Несомненная сила Караваджо и причина его сокрушительного влияния на время состоит в том, что, будучи последовательно аморален и программно циничен, он посвятил свое творчество евангельским сюжетам. Это вопиющее несоответствие оказалось востребовано Контрреформацией в куда большей степени, нежели маньеристические жеманные попытки оживить Ренессанс.
Этот парадокс – совершенно в ницшеанском духе – соответствует задаче времени.
Неверующий аморальный художник, не различающий добра и зла, пишет столкновения тьмы и света в евангельских сюжетах.
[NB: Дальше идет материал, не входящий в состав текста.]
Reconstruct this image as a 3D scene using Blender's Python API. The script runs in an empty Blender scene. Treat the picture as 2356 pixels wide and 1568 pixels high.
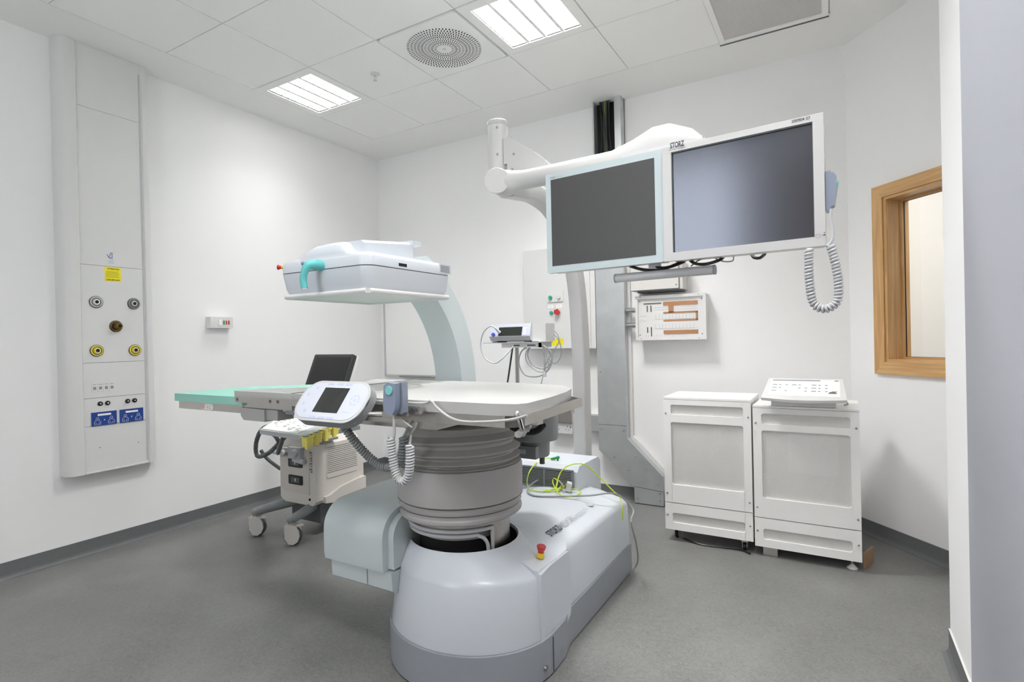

После того, как утопия Ренессанса завершилась, сантиментов быть не должно; но, коль скоро идеология остается христианской и идеологическое искусство по-прежнему востребовано, к задаче следует подойти трезво и профессионально. Кьяроскуро, то есть дихотомия черного и белого, света и тьмы, широко распространилось по латинской Европе, упрощая и утилизируя живопись, оставшуюся в наследство от Ренессанса. И, по сути, метод кьяроскуро, который оказался столь легок в воспроизводстве и стал массовой продукцией, оказался эквивалентен резной гравюре Севера. Подобно тому, как черно-белая резная гравюра потеснила живопись на Севере Европы, караваджизм потеснил живопись Юга Европы. Игнорировать этот метод упрощения стало столь же трудно, как игнорировать логику резной гравюры.